Pictures aside, write out every record exactly as it appears.

+++ EXERCISE INPUTS

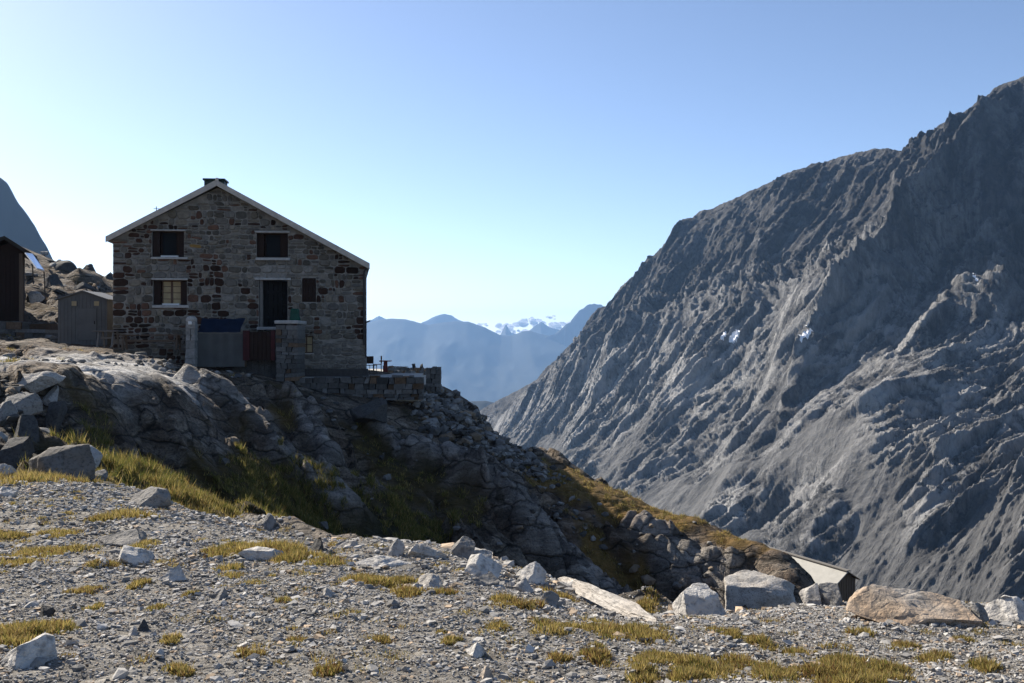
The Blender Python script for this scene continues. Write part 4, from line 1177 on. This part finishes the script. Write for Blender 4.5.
# ------------------------------------------------------------------ metal shed, lean-to, wooden hut and solar panel at the left
YS = 47.5
ms = empty('metal_shed', 'dark grey sheet metal shed with two small windows left of the hut', 'shed', (wx(82.5, YS), YS, wz(341, YS)))
hw = (wx(107, YS) - wx(58, YS)) / 2; he = wz(299, YS) - wz(341, YS); hp = wz(291.5, YS) - wz(341, YS); dp = 2.2
b = NB()
V_ = [(-hw, -.5), (hw, -.5), (hw, he), (0.05, hp), (-hw, he)]
fr = [b.verts.new((x, 0, z)) for x, z in V_]; bk = [b.verts.new((x, dp, z)) for x, z in V_]
b.faces.new(fr); b.faces.new(bk[::-1])
for i in range(5): b.faces.new((fr[i], bk[i], bk[(i + 1) % 5], fr[(i + 1) % 5]))
for k in range(13):
    x = -hw + .1 + k * (2 * hw - .2) / 12
    zt = he + (hp - he) * (1 - abs(x) / hw)
    box(b, x - .018, x + .018, -.02, -.002, -.45, zt - .08)
bm_obj('wall', b, MAT['sheet'], ms)
b = NB()
for s in (-1, 1):
    x1 = s * (hw + .1); z1 = he - .06
    hexa(b, [(0.05, -.12, hp), (x1, -.12, z1), (x1, dp + .1, z1), (0.05, dp + .1, hp)], [(0.05, -.12, hp + .05), (x1, -.12, z1 + .05), (x1, dp + .1, z1 + .05), (0.05, dp + .1, hp + .05)])
bm_obj('roof', b, MAT['sheet'], ms)
for px in (74.5, 97):
    b = NB(); x = wx(px, YS) - wx(82.5, YS); z = wz(303.5, YS) - wz(341, YS)
    box(b, x - .15, x + .15, -.045, -.021, z - .14, z + .14, .004); w_ = bm_obj('window', b, MAT['sheet'], ms)
    b = NB(); box(b, x - .115, x + .115, -.052, -.046, z - .105, z + .105); bm_obj('pane', b, MAT['cream'], w_)
b = NB(); x = wx(88, YS) - wx(82.5, YS); box(b, x - .42, x + .42, -.05, -.022, .05, 1.55, .006); d_ = bm_obj('door', b, MAT['sheet'], ms)
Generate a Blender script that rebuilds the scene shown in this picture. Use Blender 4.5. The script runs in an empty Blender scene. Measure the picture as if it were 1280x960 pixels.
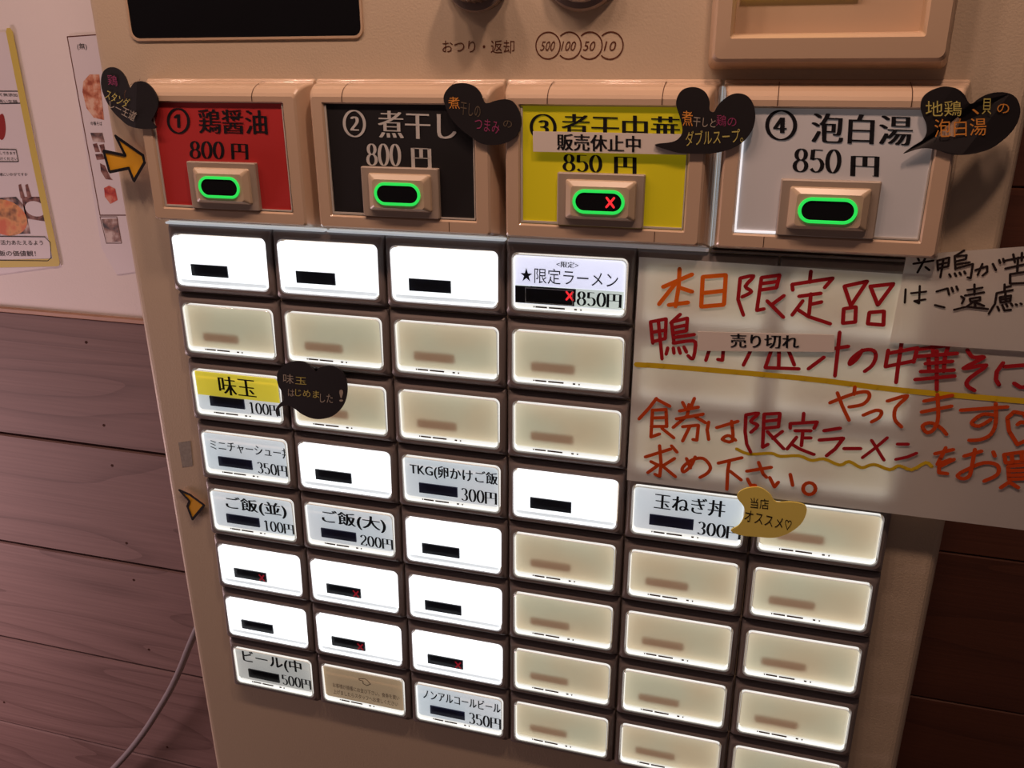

++++++

COMPLETE RESPONSE =
The Blender Python script for this scene continues. Write part 4, from line 1177 on. This part finishes the script. Write for Blender 4.5.
# ------------------------------------------------------------------ metal shed, lean-to, wooden hut and solar panel at the left
YS = 47.5
ms = empty('metal_shed', 'dark grey sheet metal shed with two small windows left of the hut', 'shed', (wx(82.5, YS), YS, wz(341, YS)))
hw = (wx(107, YS) - wx(58, YS)) / 2; he = wz(299, YS) - wz(341, YS); hp = wz(291.5, YS) - wz(341, YS); dp = 2.2
b = NB()
V_ = [(-hw, -.5), (hw, -.5), (hw, he), (0.05, hp), (-hw, he)]
fr = [b.verts.new((x, 0, z)) for x, z in V_]; bk = [b.verts.new((x, dp, z)) for x, z in V_]
b.faces.new(fr); b.faces.new(bk[::-1])
for i in range(5): b.faces.new((fr[i], bk[i], bk[(i + 1) % 5], fr[(i + 1) % 5]))
for k in range(13):
    x = -hw + .1 + k * (2 * hw - .2) / 12
    zt = he + (hp - he) * (1 - abs(x) / hw)
    box(b, x - .018, x + .018, -.02, -.002, -.45, zt - .08)
bm_obj('wall', b, MAT['sheet'], ms)
b = NB()
for s in (-1, 1):
    x1 = s * (hw + .1); z1 = he - .06
    hexa(b, [(0.05, -.12, hp), (x1, -.12, z1), (x1, dp + .1, z1), (0.05, dp + .1, hp)], [(0.05, -.12, hp + .05), (x1, -.12, z1 + .05), (x1, dp + .1, z1 + .05), (0.05, dp + .1, hp + .05)])
bm_obj('roof', b, MAT['sheet'], ms)
for px in (74.5, 97):
    b = NB(); x = wx(px, YS) - wx(82.5, YS); z = wz(303.5, YS) - wz(341, YS)
    box(b, x - .15, x + .15, -.045, -.021, z - .14, z + .14, .004); w_ = bm_obj('window', b, MAT['sheet'], ms)
    b = NB(); box(b, x - .115, x + .115, -.052, -.046, z - .105, z + .105); bm_obj('pane', b, MAT['cream'], w_)
b = NB(); x = wx(88, YS) - wx(82.5, YS); box(b, x - .42, x + .42, -.05, -.022, .05, 1.55, .006); d_ = bm_obj('door', b, MAT['sheet'], ms)
Generate a Blender script that rebuilds the scene shown in this picture. Use Blender 4.5. The script runs in an empty Blender scene. Measure the picture as if it were 1280x960 pixels.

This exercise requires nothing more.